В ближайшие годы основные возможности Китая связаны с экономической сферой: рост торговли, инвестиций (особенно совместные предприятия) и экономической помощи отдельным странам. Например, стоимость торгового оборота со странами ЦА (исключая Туркмению) выросла с 500 млн. долл. в 1992 г. до 8,7 млрд. долл. в 2005 г. (015, с. 204).

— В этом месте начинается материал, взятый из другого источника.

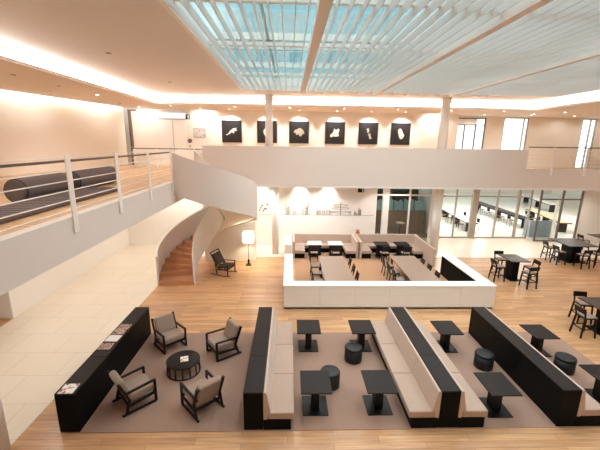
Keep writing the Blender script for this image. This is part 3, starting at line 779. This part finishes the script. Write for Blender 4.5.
# ================================================================ CANTEEN BEYOND THE GLASS
def canteen_table(label, x, y, rz, L, m):
    t = thing('canteen_table', label, 'table', (x, y, 0), rz, 'long canteen tables behind the glass')
    MB().box(-.4, .4, -L / 2, L / 2, .72, .76).build('table_top', m, t)
    MB().box(-.405, .405, -L / 2 - .005, L / 2 + .005, .66, .72).build('edge', M['blacktop'], t)
    for sy in (-1, 0, 1):
        MB().box(-.25, .25, sy * (L / 2 - .3) - .03, sy * (L / 2 - .3) + .03, 0, .66).build('leg', M['blacktop'], t)
    return t
canteen_table('white canteen table just right of the column, behind the glass', 13.0, 26.2, -.1, 5.6, M['canteentop'])
canteen_table('dark canteen table along the back, seen through the middle door', 17.7, 28.6, -.04, 8.0, M['blacktop'])
canteen_table('pale wooden canteen table behind the right glass wall', 20.1, 26.2, -.22, 5.6, M['woodtop'])
canteen_table('white canteen table far back in the room', 25.0, 34.0, -.2, 6.0, M['canteentop'])
def wire_chair(label, x, y, rz):
    t = thing('canteen_chair', label, 'chair', (x, y, 0), rz, 'slim dark canteen chairs behind the glass')
    for sx in (-1, 1):
        for sy in (-1, 1):
            MB().tube([(sx * .22, sy * .22, 0), (sx * .18, sy * .18, .44)], .012, 6).build('leg', M['black'], t)
    MB().box(-.2, .2, -.2, .2, .44, .46, .005).build('seat', M['framedark'], t)
    MB().box(-.2, .2, -.225, -.205, .55, .82, .005).build('backrest', M['black'], t)
    for sx in (-.18, .18): MB().tube([(sx, -.2, .45), (sx, -.215, .6)], .012, 6).build('back_post', M['black'], t)
    return t
wc = None
spots = []
for i, nm in enumerate(('nearest the doors', 'second from the doors', 'third from the doors', 'fourth from the doors')):
    spots.append(('canteen chair on the near side of the white table, ' + nm, 12.35 + .1 * i, 24.2 + i * 1.1, -PI / 2 - .1))
for i, nm in enumerate(('nearest the doors', 'second from the doors', 'third from the doors')):
    spots.append(('canteen chair on the far side of the white table, ' + nm, 13.5 + .1 * i, 24.4 + i * 1.2, PI / 2 - .1))
for i, nm in enumerate(('at the near end', 'second from the near end', 'third from the near end', 'at the far end')):
    spots.append(('canteen chair along the dark table, ' + nm, 16.95 + .05 * i, 25.6 + i * 1.5, -PI / 2))
for i, nm in enumerate(('nearest the glass', 'second from the glass', 'third from the glass', 'farthest from the glass')):
    spots.append(('canteen chair left of the pale wooden table, ' + nm, 18.85 + .25 * i, 24.2 + i * 1.1, -PI / 2 - .22))
for lb, x, y, r in spots:
    if wc is None: wc = wire_chair(lb, x, y, r)
    else: clone(wc, lb, (x, y, 0), r)
tag(MB().box(16.1, 17.7, 22.3, 22.36, 0, 1.15, .005).box(16.1, 16.16, 22.36, 22.9, 0, 1.15).build('room_divider', M['bluegrey']), 'blue-grey divider screen behind the right glass wall', 'screen')
S('wall_canteen', M['wall'], (33.8, 34, 22.2, 44, 0, 3.95), (21.5, 34, 22.1, 22.2, 0, 3.95), (9.5, 9.6, 22.2, 44, 0, 3.95), (8.6, 34, 44, 44.2, 0, .9), (8.6, 34, 44, 44.2, 3.2, 3.95), label='white walls of the canteen')
window_unit('window_6', 8.6, 33.8, 44.02, .9, 3.2, tuple(8.6 + 3.1 * i for i in range(1, 8)), (), 'frame', .1, label='window band at the far end of the canteen')
for i, (x, y) in enumerate(((12, 25.5), (12, 31), (18, 25.5), (18, 31), (24, 28), (24, 35), (15, 38))):  # glowing panels added to make the canteen bright
    struct(MB().box(x - .9, x + .9, y - .9, y + .9, 3.90, 3.945).build('fill_panel', M['panel']), 'flat glowing panel added under the canteen ceiling')
# pendant lamp over the wooden canteen table
# courtyard
S('wall_courtyard', M['court'], (4.0, 9.5, 25.4, 25.6, 0, 3.9), (3.9, 4.0, 22, 25.6, 0, 3.9), label='brown courtyard wall')
for i, (x, w, dz) in enumerate(((6.05, .62, 0), (6.75, .66, .06), (7.45, .62, -.04), (8.15, .66, .05), (8.85, .6, -.03))):
    tag(MB().prism([(x - w / 2, 1.57), (x + w / 2, 1.57), (x + w / 2, 2.2 + dz), (x + w * .2, 2.36 + dz), (x - w * .1, 2.22 + dz), (x - w / 2, 2.34 + dz)], 23.3, 23.34, 'Y').box(x - .03, x + .03, 23.34, 23.38, 1.57, 2.1).build('screen_panel', M['teal']), 'pale teal courtyard screen, %s of the five' % ('leftmost', 'second from the left', 'middle one', 'fourth from the left', 'rightmost')[i], 'screen', 'teal courtyard screens')
tag(MB().box(5.3, 9.3, 23.2, 23.6, 0, 1.5, .02).box(5.3, 9.3, 23.16, 23.64, 1.5, 1.566).build('planter_wall', M['court']), 'low brown planter wall behind the teal courtyard screens', 'planter')
def hedge(x0, x1, y0, y1, z0, z1, lb, seed):
    r = random.Random(seed); b = MB()
    for k in range(520):
        p = Vector((r.uniform(x0, x1), r.uniform(y0, y1), r.uniform(z0, z1)))
        q = Matrix.Rotation(r.uniform(0, 6.3), 3, 'Z') @ Matrix.Rotation(r.uniform(-1, 1), 3, 'X')
        s = r.uniform(.06, .14)
        b.bm.faces.new([b.bm.verts.new(p + q @ Vector(v)) for v in ((-s, 0, 0), (0, -s * .6, 0), (s, 0, 0), (0, s * .6, 0))])
    b.box(x0 + .1, x1 - .1, y0 + .1, y1 - .1, 0, z1 - .15)
    tag(b.build('hedge', M['hedge']), lb, 'hedge')
hedge(5.6, 7.1, 24.1, 24.9, .2, 3.3, 'dark green hedge behind the left teal screens of the courtyard', 5)
hedge(7.3, 9.2, 24.2, 24.9, .2, 3.0, 'dark green hedge behind the right teal screens of the courtyard', 6)
o = thing('bistro_table', 'small round table outside the courtyard window', 'table', (7.1, 21.6, 0))
MB().lathe([(.3, 1.08), (.3, 1.11)], 24).build('table_top', M['woodtop'], o)
MB().lathe([(.2, 0), (.2, .02), (.025, .03), (.025, 1.08)], 16).build('stem', M['dark'], o)

# ================================================================ CEILING FITTINGS
def downlight(x, y, z, lit, lb):
    o = MB().lathe([(.075, z - .012), (.075, z - .001)], 20, (x, y, 0)).build('downlight', M['frame']); struct(o, lb)
    MB().lathe([(.05, z - .016), (.05, z - .0125)], 16, (x, y, 0)).build('lens', M['lamp'] if lit else M['framedark'], o)
def lamp(kind, loc, energy, color, size=.3, spot=None, target=None, name='lamp_light', blend=.6):
    L = bpy.data.lights.new(name, kind); L.energy = energy; L.color = color
    if kind == 'AREA': L.shape = 'DISK'; L.size = size
    if kind == 'SPOT': L.spot_size = math.radians(spot); L.spot_blend = blend; L.shadow_soft_size = size
    if kind == 'POINT': L.shadow_soft_size = size
    o = bpy.data.objects.new(name, L); COL.objects.link(o); o.location = loc
    if target is not None:
        o.rotation_euler = (Vector(target) - Vector(loc)).to_track_quat('-Z', 'Y').to_euler()
    return o
WARM = (1.0, .975, .94); NEUT = (1.0, 1.0, 1.0)
for x, y, lit in ((-8.2, 16.0, 1), (-8.3, 11.5, 0), (-8.3, 13.6, 0), (-8.3, 7.5, 1), (-8.85, 19.5, 0), (14.6, 21.5, 1), (17.5, 21.5, 0), (16, 14, 1), (16, 8, 1)):
    downlight(x, y, ZS, lit, 'recessed downlight in the lower soffit')
    if lit: lamp('SPOT', (x, y, ZS - .03), 260, WARM, .06, 130, (x, y, 0))
for x, y in ((-4.95, 10.5), (-4.85, 15.2), (-4.9, 6.0)):
    downlight(x, y, ZC, 0, 'small recessed fitting in the raised ceiling')
    lamp('SPOT', (x, y, ZC - .03), 120, WARM, .08, 110, (x + .8, y, 0))
for x, y in ((1.5, 17.6), (5.5, 17.6), (9.5, 17.6)):
    downlight(x, y, ZC, 0, 'small recessed fitting in the raised ceiling')
    lamp('SPOT', (x, y, ZC - .03), 150, WARM, .08, 100, (x, y - 3.0, 0))
for x, _ in PX:
    downlight(x, 21.75, ZS, 1, 'picture spotlight in the soffit')
    lamp('SPOT', (x, 21.75, ZS - .04), 130, NEUT, .04, 95, (x, 22.45, 6.4))
for x, y in ((9.0, 21.6), (12.2, 22.6), (15.2, 22.6), (18.0, 22.6), (20.4, 22.6), (-5.2, 21.5), (-8.6, 21.2)):  # fittings and spots added to brighten the upper walls
    downlight(x, y, ZS, 1, 'added wall washer in the upper soffit')
    lamp('SPOT', (x, y, ZS - .03), 40 if x > 10 else 110, NEUT, .06, 125, (x, 24, 5.2))
for y in (4.0, 8.0, 12.0, 16.0, 20.0):  # spots added to lift the brightness of the gallery wall
    downlight(lx(y) + 1.25, y, ZS, 0, 'added wall washer by the gallery wall')
    lamp('SPOT', (lx(y) + 1.25, y, ZS - .03), 40, NEUT, .06, 140, (lx(y), y, 6.0))
for x in (-6.5, -3.0, 0.0, 3.0, 6.0, 9.0, 12.0, 15.5, 19.0):  # added spots: their bounce off the deck brightens soffit and walls
    downlight(x, 20.2, ZS, 1, 'added downlight over the upper bridge')
    lamp('SPOT', (x, 20.2, ZS - .03), 230 if x < 10 else 120, NEUT, .06, 100, (x, 20.3, 4.5))
# added area lamps under the skylight beams, brightening the lounge
for bx, ys in ((.54, (5.5, 8.5, 11.5, 14.5)), (3.73, (5.5, 8.5, 11.5, 14.5)), (7.15, (5.5, 8.5, 11.5, 14.5))):
    for y in ys:
        lamp('AREA', (bx, y, 8.03), 30, NEUT, .3, target=(bx, y, 0))
# under-bridge downlights washing the drawing wall
for x in (-1.55, .63, 2.26, 6.5):
    downlight(x, 19.75, 3.96, 1, 'recessed wall washer under the bridge')
    lamp('SPOT', (x, 19.75, 3.92), 58, NEUT, .04, 80, (x, 20.1, 2.4))
for x, y in ((-1.65, 18.3), (0.5, 18.3), (1.9, 18.8), (5.5, 18.8), (10.5, 19.8), (14, 19.8), (17.5, 19.5)):  # first two are added lamps that brighten the slim column
    downlight(x, y, 3.96, 1, 'one of the downlights under the bridge, two of them added fill')
    lamp('SPOT', (x, y, 3.92), 135, NEUT, .06, 140, (x, y, 0))
for x, y in ((-7.2, 6.5), (-7.2, 9.5), (-7.2, 12.5), (-7.2, 15.5)):
    downlight(x, y, 3.76, 1, 'recessed downlight under the gallery')
    lamp('SPOT', (x, y, 3.72), 95, WARM, .06, 140, (x, y, 0))
for x, y in ((-7.0, 18.7), (-5.2, 19.2)):
    downlight(x, y, 3.96, 1, 'one of the downlights under the bridge, two of them added fill')
    lamp('SPOT', (x, y, 3.92), 110, WARM, .06, 140, (x, y, 0))
lamp('POINT', (-2.0, 16.65, 1.5), 210, (1.0, .84, .6), .06, name='floor_lamp_light')
# added area lamps standing in for daylight in the canteen
for x, y in ((12, 25.5), (18, 25.5), (12, 32), (18, 32), (24, 28)):
    lamp('AREA', (x, y, 3.88), 150, (1, .99, .98), 1.6, target=(x, y, 0))
# cove light strips as area lights would be redundant: the strips themselves emit

# ================================================================ WORLD, CAMERA, VIEW
w = bpy.data.worlds.new('World'); SC.world = w; w.use_nodes = True
nt = w.node_tree; nt.nodes.clear()
tc = nt.nodes.new('ShaderNodeTexCoord'); sp = nt.nodes.new('ShaderNodeSeparateXYZ'); nt.links.new(tc.outputs['Generated'], sp.inputs[0])
cr = nt.nodes.new('ShaderNodeValToRGB')
cr.color_ramp.elements[0].position = 0.07; cr.color_ramp.elements[0].color = (1.3, 1.35, 1.4, 1)
e_ = cr.color_ramp.elements.new(.14); e_.color = (.16, .30, .33, 1)
e_ = cr.color_ramp.elements.new(.42); e_.color = (.17, .31, .34, 1)
cr.color_ramp.elements[-1].position = 0.75; cr.color_ramp.elements[-1].color = (1.1, 1.2, 1.25, 1)
nt.links.new(sp.outputs['Z'], cr.inputs['Fac'])
n = nt.nodes.new('ShaderNodeTexNoise'); n.inputs['Scale'].default_value = 2.5; n.inputs['Detail'].default_value = 5
nt.links.new(tc.outputs['Generated'], n.inputs['Vector'])
c2 = nt.nodes.new('ShaderNodeValToRGB'); c2.color_ramp.elements[0].position = .5; c2.color_ramp.elements[0].color = (0, 0, 0, 1); c2.color_ramp.elements[1].position = .68
nt.links.new(n.outputs['Fac'], c2.inputs['Fac'])
mx = nt.nodes.new('ShaderNodeMix'); mx.data_type = 'RGBA'
nt.links.new(c2.outputs['Color'], mx.inputs['Factor']); nt.links.new(cr.outputs['Color'], mx.inputs['A']); mx.inputs['B'].default_value = (.75, .82, .84, 1)
bg = nt.nodes.new('ShaderNodeBackground'); bg.inputs['Strength'].default_value = 1.7
nt.links.new(mx.outputs['Result'], bg.inputs['Color'])
ow = nt.nodes.new('ShaderNodeOutputWorld'); nt.links.new(bg.outputs[0], ow.inputs['Surface'])

cd = bpy.data.cameras.new('Camera'); cam = bpy.data.objects.new('Camera', cd); COL.objects.link(cam)
cd.sensor_width = 36.0; cd.lens = 36.0 * 350.0 / 600.0; cd.clip_start = .05; cd.clip_end = 300
F = Vector((0.0312723336, 0.9727856461, -0.2295868635)); R = Vector((0.9994879, -0.02887716, 0.01378576)); U = Vector((-0.00678078, 0.229900405, 0.973190539))
mw = Matrix(((R.x, U.x, -F.x, 0), (R.y, U.y, -F.y, 0), (R.z, U.z, -F.z, 6.0), (0, 0, 0, 1)))
cam.matrix_world = mw
SC.camera = cam
vs = SC.view_settings
SC.display_settings.display_device = 'sRGB'
vs.view_transform = 'Standard'; vs.look = 'None'; vs.gamma = 1.0; vs.use_curve_mapping = False; vs.exposure = 0.55
SC.cycles.use_denoising = True
SC.cycles.max_bounces = 10; SC.cycles.diffuse_bounces = 6; SC.cycles.transparent_max_bounces = 16
SC.cycles.sample_clamp_indirect = 6.0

Велика роль ШОС, которая продвигает интересы КНР в регионе. Другая важнейшая проблема - это китайско-российские взаимоотношения. «Если китайско-российские отношения хорошие, то это может быть весьма благоприятно для Китая. Если же они плохие, то это может повредить Китаю. Именно китайско-российские, а не китайско-американские отношения будут в значительной мере оказывать воздействие на политику Пекина по отношению к Центральной Азии в ближайшие 5-10 лет. У Китая и России есть не только общие интересы, они также являются соперниками в Центральной Азии. Когда первые перевешивают
конкуренцию, как сейчас, это облегчает сотрудничество. Если же доминировать будет конкуренция, сотрудничество соответственно сократится. Хотя сейчас последнее превалирует, центральная задача - обеспечить, чтобы так и продолжалось. Грядущее десятилетие будет критическим - заложат ли Китай и Россия основы для длительного эффективного сотрудничества в регионе. Это десятилетие станет свидетелем роста роли в регионе и Китая и России. Помимо растущей роли Китая в экономической, политической сферах и в сфере безопасности необходимо также предвидеть увеличение роли России. Она должна решить, рассматривать ли Китай как партнера или как конкурента. Если Москва выбирает партнерство, две страны установят стратегические рамки сотрудничества; если же Москва выбирает конкуренцию, стратегическое сотрудничество будет сходить на нет. Соответственно изменит свою стратегию Китай» (015, с. 207).
В целом, заключает автор, в грядущее десятилетие у Китая будут и значительные возможности, и проблемы в ЦА. Первые, особенно в экономической сфере (в энергетическом секторе), перевешивают вторые. Все свидетельствует о «значительном возрастании влияния Китая в Центральной Азии в ближайшие 5-10 лет» (015, с. 208).